Output the material exactly, but drop every image it holds.

#### [Information given]
===============

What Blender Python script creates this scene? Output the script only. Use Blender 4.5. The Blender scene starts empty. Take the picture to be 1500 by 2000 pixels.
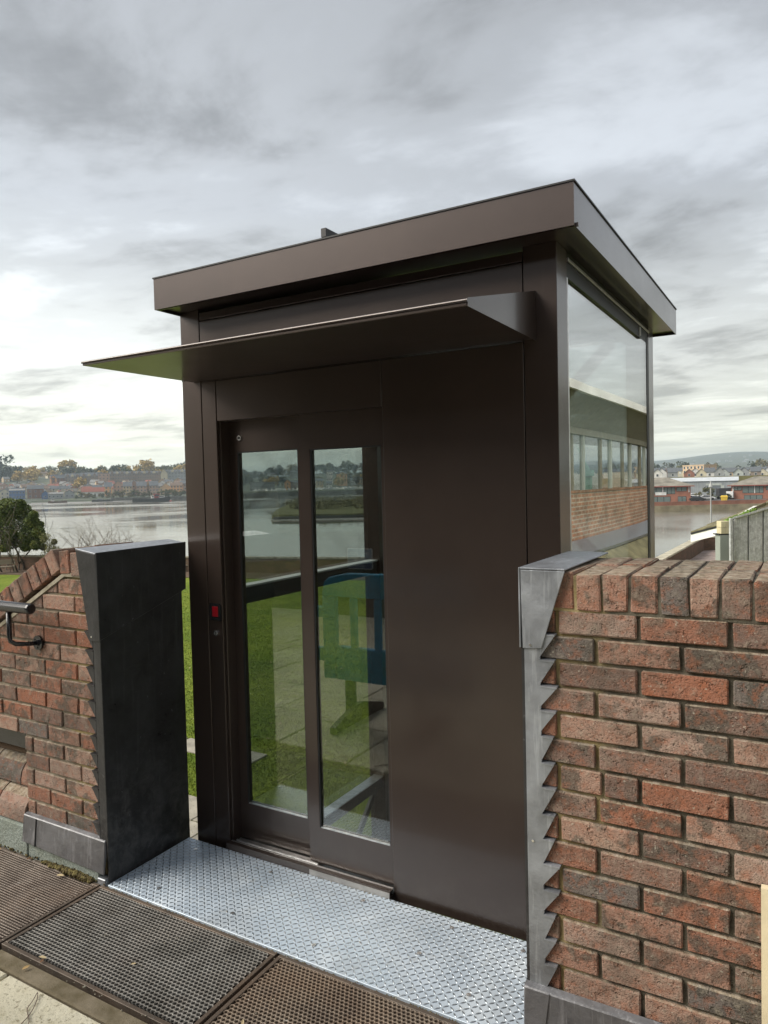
import bpy, bmesh, math, random
from mathutils import Vector, Matrix
random.seed(7)
S=bpy.context.scene; COL=S.collection
R=math.radians
# ------------------------------------------------------------------ camera
F=1414.117; CX,CY,CZ=2.5772,-2.0193,1.6712
def basis():
    y,p,r=R(30.3174),R(-2.1195),R(-1.3889)
    fwd=Vector((-math.sin(y)*math.cos(p),math.cos(y)*math.cos(p),math.sin(p)))
    rt=Vector((math.cos(y),math.sin(y),0)); up=rt.cross(fwd)
    return rt*math.cos(r)+up*math.sin(r), -rt*math.sin(r)+up*math.cos(r), fwd
RT,UP,FW=basis(); CAM=Vector((CX,CY,CZ))
cd=bpy.data.cameras.new('camera'); cam=bpy.data.objects.new('camera',cd); COL.objects.link(cam)
cd.sensor_fit='VERTICAL'; cd.sensor_height=36; cd.lens=F/2000*36; cd.clip_end=20000; cd.clip_start=.05
mw=Matrix((RT,UP,-FW)).transposed().to_4x4(); mw.translation=CAM; cam.matrix_world=mw
S.camera=cam
def pt(u,v,D): return CAM+(RT*((u-750)/F)-UP*((v-1000)/F)+FW)*D      # a pixel of the photograph at depth D metres
def hv(u):                                                            # horizon row at column u
    a=FW.z+RT.z*((u-750)/F); return 1000+a/UP.z*F
def gz(v,u,D): return CZ-(v-hv(u))/F*D
# ------------------------------------------------------------------ light
GLOW=(-.825,.552,.12)
SUN_EL,SUN_AZ=R(40),math.atan2(-.62,-.78)                             # low soft sun from the left, behind the viewer
W=bpy.data.worlds.new("World"); S.world=W; W.use_nodes=True
nt=W.node_tree; nt.nodes.clear(); N=nt.nodes.new; L=nt.links.new
def wm(op,a,b=None,c=None,clamp=False):
    n=N('ShaderNodeMath'); n.operation=op; n.use_clamp=clamp
    for i,x in enumerate((a,b,c)):
        if x is None: continue
        if isinstance(x,(int,float)): n.inputs[i].default_value=x
        else: L(x,n.inputs[i])
    return n.outputs[0]
def ramp(fac,stops,interp='LINEAR',N=N,L=L):
    n=N('ShaderNodeValToRGB'); cr=n.color_ramp; cr.interpolation=interp
    while len(cr.elements)<len(stops): cr.elements.new(.5)
    for e,(p,c) in zip(cr.elements,stops):
        e.position=p; e.color=(c,c,c,1) if isinstance(c,(int,float)) else (*c,1)
    L(fac,n.inputs[0]); return n.outputs[0]
tc=N('ShaderNodeTexCoord'); sp=N('ShaderNodeSeparateXYZ'); L(tc.outputs['Generated'],sp.inputs[0])
z=wm('MAXIMUM',sp.outputs[2],0.0); zz=wm('ADD',z,.075)
cb=N('ShaderNodeCombineXYZ'); L(wm('DIVIDE',sp.outputs[0],zz),cb.inputs[0]); L(wm('DIVIDE',sp.outputs[1],zz),cb.inputs[1])
mp=N('ShaderNodeMapping'); mp.inputs['Location'].default_value=(3.1,1.7,.4); mp.inputs['Rotation'].default_value=(0,0,R(35)); mp.inputs['Scale'].default_value=(.85,1.1,1); L(cb.outputs[0],mp.inputs[0])
def wnoise(scale,detail,rough,dist):
    n=N('ShaderNodeTexNoise'); n.inputs['Scale'].default_value=scale; n.inputs['Detail'].default_value=detail
    n.inputs['Roughness'].default_value=rough; n.inputs['Distortion'].default_value=dist; L(mp.outputs[0],n.inputs['Vector']); return n.outputs['Fac']
n1=wnoise(.75,10,.58,.3); n2=wnoise(2.6,9,.62,.5)
nn=wm('ADD',wm('MULTIPLY',n1,.78),wm('MULTIPLY',n2,.22))
cl=ramp(nn,[(.38,.0),(.50,.45),(.62,1.)],'EASE')
lum=ramp(z,[(0,.34),(.06,.335),(.16,.30),(.30,.215),(.55,.185),(.8,.22),(1,.28)],'EASE')
amp=ramp(z,[(0,.12),(.08,.50),(.3,.48),(1,.48)])
br=wm('MULTIPLY',lum,wm('ADD',1.0,wm('MULTIPLY',amp,wm('SUBTRACT',wm('MULTIPLY',cl,2.),.85))))
gd=N('ShaderNodeVectorMath'); gd.operation='DOT_PRODUCT'; L(tc.outputs['Generated'],gd.inputs[0]); gd.inputs[1].default_value=GLOW       # thin cloud where the sun glows through, low on the left
glow=wm('POWER',wm('MAXIMUM',gd.outputs['Value'],0.0),7.0); br=wm('MULTIPLY',br,wm('ADD',.90,wm('MULTIPLY',glow,.36)))
tint=ramp(z,[(0,(1.0,.98,.74)),(.06,(1.0,.995,.84)),(.16,(.98,1.0,.95)),(.35,(.91,.96,1.02)),(1,(.92,.96,1.01))])
vm=N('ShaderNodeVectorMath'); vm.operation='SCALE'; L(tint,vm.inputs[0]); L(br,vm.inputs['Scale'])
sky=N('ShaderNodeTexSky'); sky.sky_type='NISHITA'; sky.sun_disc=False; sky.sun_elevation=SUN_EL
sky.sun_rotation=math.pi/2-SUN_AZ; sky.air_density=1; sky.dust_density=2
b1=N('ShaderNodeBackground'); b1.inputs[1].default_value=.05; L(sky.outputs[0],b1.inputs[0])
b2=N('ShaderNodeBackground'); b2.inputs[1].default_value=1.0; L(vm.outputs[0],b2.inputs[0])
mx=N('ShaderNodeMixShader'); L(ramp(nn,[(.42,.97),(.62,.88)]),mx.inputs[0]); L(b1.outputs[0],mx.inputs[1]); L(b2.outputs[0],mx.inputs[2])
out=N('ShaderNodeOutputWorld'); L(mx.outputs[0],out.inputs[0])
sl=bpy.data.lights.new('sun','SUN'); so=bpy.data.objects.new('sun',sl); COL.objects.link(so)
sl.energy=1.5; sl.angle=R(40); sl.color=(1,.94,.84)
sd=Vector((math.cos(SUN_EL)*math.cos(SUN_AZ),math.cos(SUN_EL)*math.sin(SUN_AZ),math.sin(SUN_EL)))
so.rotation_euler=sd.to_track_quat('Z','Y').to_euler()
S.view_settings.view_transform='Standard'; S.view_settings.look='None'; S.view_settings.gamma=1
S.view_settings.exposure=1.6; S.view_settings.use_curve_mapping=False
S.render.engine='CYCLES'; S.cycles.max_bounces=10; S.cycles.volume_bounces=2; S.cycles.transparent_max_bounces=16; S.cycles.glossy_bounces=4; S.cycles.diffuse_bounces=3
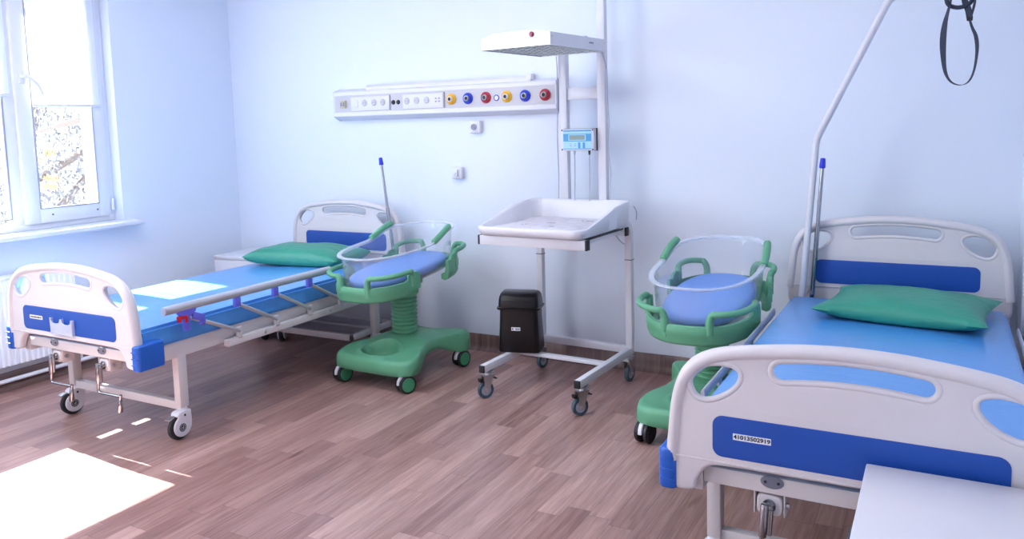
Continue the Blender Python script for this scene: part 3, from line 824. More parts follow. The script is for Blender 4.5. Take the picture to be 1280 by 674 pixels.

===============

#### [Answer for this exercise]
What Blender Python script creates this scene? Output the script only. Use Blender 4.5. The Blender scene starts empty. Take the picture to be 1500 by 2000 pixels.
import bpy, bmesh, math, random
from mathutils import Vector, Matrix
random.seed(7)
S=bpy.context.scene; COL=S.collection
R=math.radians
# ------------------------------------------------------------------ camera
F=1414.117; CX,CY,CZ=2.5772,-2.0193,1.6712
def basis():
    y,p,r=R(30.3174),R(-2.1195),R(-1.3889)
    fwd=Vector((-math.sin(y)*math.cos(p),math.cos(y)*math.cos(p),math.sin(p)))
    rt=Vector((math.cos(y),math.sin(y),0)); up=rt.cross(fwd)
    return rt*math.cos(r)+up*math.sin(r), -rt*math.sin(r)+up*math.cos(r), fwd
RT,UP,FW=basis(); CAM=Vector((CX,CY,CZ))
cd=bpy.data.cameras.new('camera'); cam=bpy.data.objects.new('camera',cd); COL.objects.link(cam)
cd.sensor_fit='VERTICAL'; cd.sensor_height=36; cd.lens=F/2000*36; cd.clip_end=20000; cd.clip_start=.05
mw=Matrix((RT,UP,-FW)).transposed().to_4x4(); mw.translation=CAM; cam.matrix_world=mw
S.camera=cam
def pt(u,v,D): return CAM+(RT*((u-750)/F)-UP*((v-1000)/F)+FW)*D      # a pixel of the photograph at depth D metres
def hv(u):                                                            # horizon row at column u
    a=FW.z+RT.z*((u-750)/F); return 1000+a/UP.z*F
def gz(v,u,D): return CZ-(v-hv(u))/F*D
# ------------------------------------------------------------------ light
GLOW=(-.825,.552,.12)
SUN_EL,SUN_AZ=R(40),math.atan2(-.62,-.78)                             # low soft sun from the left, behind the viewer
W=bpy.data.worlds.new("World"); S.world=W; W.use_nodes=True
nt=W.node_tree; nt.nodes.clear(); N=nt.nodes.new; L=nt.links.new
def wm(op,a,b=None,c=None,clamp=False):
    n=N('ShaderNodeMath'); n.operation=op; n.use_clamp=clamp
    for i,x in enumerate((a,b,c)):
        if x is None: continue
        if isinstance(x,(int,float)): n.inputs[i].default_value=x
        else: L(x,n.inputs[i])
    return n.outputs[0]
def ramp(fac,stops,interp='LINEAR',N=N,L=L):
    n=N('ShaderNodeValToRGB'); cr=n.color_ramp; cr.interpolation=interp
    while len(cr.elements)<len(stops): cr.elements.new(.5)
    for e,(p,c) in zip(cr.elements,stops):
        e.position=p; e.color=(c,c,c,1) if isinstance(c,(int,float)) else (*c,1)
    L(fac,n.inputs[0]); return n.outputs[0]
tc=N('ShaderNodeTexCoord'); sp=N('ShaderNodeSeparateXYZ'); L(tc.outputs['Generated'],sp.inputs[0])
z=wm('MAXIMUM',sp.outputs[2],0.0); zz=wm('ADD',z,.075)
cb=N('ShaderNodeCombineXYZ'); L(wm('DIVIDE',sp.outputs[0],zz),cb.inputs[0]); L(wm('DIVIDE',sp.outputs[1],zz),cb.inputs[1])
mp=N('ShaderNodeMapping'); mp.inputs['Location'].default_value=(3.1,1.7,.4); mp.inputs['Rotation'].default_value=(0,0,R(35)); mp.inputs['Scale'].default_value=(.85,1.1,1); L(cb.outputs[0],mp.inputs[0])
def wnoise(scale,detail,rough,dist):
    n=N('ShaderNodeTexNoise'); n.inputs['Scale'].default_value=scale; n.inputs['Detail'].default_value=detail
    n.inputs['Roughness'].default_value=rough; n.inputs['Distortion'].default_value=dist; L(mp.outputs[0],n.inputs['Vector']); return n.outputs['Fac']
n1=wnoise(.75,10,.58,.3); n2=wnoise(2.6,9,.62,.5)
nn=wm('ADD',wm('MULTIPLY',n1,.78),wm('MULTIPLY',n2,.22))
cl=ramp(nn,[(.38,.0),(.50,.45),(.62,1.)],'EASE')
lum=ramp(z,[(0,.34),(.06,.335),(.16,.30),(.30,.215),(.55,.185),(.8,.22),(1,.28)],'EASE')
amp=ramp(z,[(0,.12),(.08,.50),(.3,.48),(1,.48)])
br=wm('MULTIPLY',lum,wm('ADD',1.0,wm('MULTIPLY',amp,wm('SUBTRACT',wm('MULTIPLY',cl,2.),.85))))
gd=N('ShaderNodeVectorMath'); gd.operation='DOT_PRODUCT'; L(tc.outputs['Generated'],gd.inputs[0]); gd.inputs[1].default_value=GLOW       # thin cloud where the sun glows through, low on the left
glow=wm('POWER',wm('MAXIMUM',gd.outputs['Value'],0.0),7.0); br=wm('MULTIPLY',br,wm('ADD',.90,wm('MULTIPLY',glow,.36)))
tint=ramp(z,[(0,(1.0,.98,.74)),(.06,(1.0,.995,.84)),(.16,(.98,1.0,.95)),(.35,(.91,.96,1.02)),(1,(.92,.96,1.01))])
vm=N('ShaderNodeVectorMath'); vm.operation='SCALE'; L(tint,vm.inputs[0]); L(br,vm.inputs['Scale'])
sky=N('ShaderNodeTexSky'); sky.sky_type='NISHITA'; sky.sun_disc=False; sky.sun_elevation=SUN_EL
sky.sun_rotation=math.pi/2-SUN_AZ; sky.air_density=1; sky.dust_density=2
b1=N('ShaderNodeBackground'); b1.inputs[1].default_value=.05; L(sky.outputs[0],b1.inputs[0])
b2=N('ShaderNodeBackground'); b2.inputs[1].default_value=1.0; L(vm.outputs[0],b2.inputs[0])
mx=N('ShaderNodeMixShader'); L(ramp(nn,[(.42,.97),(.62,.88)]),mx.inputs[0]); L(b1.outputs[0],mx.inputs[1]); L(b2.outputs[0],mx.inputs[2])
out=N('ShaderNodeOutputWorld'); L(mx.outputs[0],out.inputs[0])
sl=bpy.data.lights.new('sun','SUN'); so=bpy.data.objects.new('sun',sl); COL.objects.link(so)
sl.energy=1.5; sl.angle=R(40); sl.color=(1,.94,.84)
sd=Vector((math.cos(SUN_EL)*math.cos(SUN_AZ),math.cos(SUN_EL)*math.sin(SUN_AZ),math.sin(SUN_EL)))
so.rotation_euler=sd.to_track_quat('Z','Y').to_euler()
S.view_settings.view_transform='Standard'; S.view_settings.look='None'; S.view_settings.gamma=1
S.view_settings.exposure=1.6; S.view_settings.use_curve_mapping=False
S.render.engine='CYCLES'; S.cycles.max_bounces=10; S.cycles.volume_bounces=2; S.cycles.transparent_max_bounces=16; S.cycles.glossy_bounces=4; S.cycles.diffuse_bounces=3
Continue the Blender Python script for this scene: part 3, from line 824. More parts follow. The script is for Blender 4.5. Take the picture to be 1280 by 674 pixels.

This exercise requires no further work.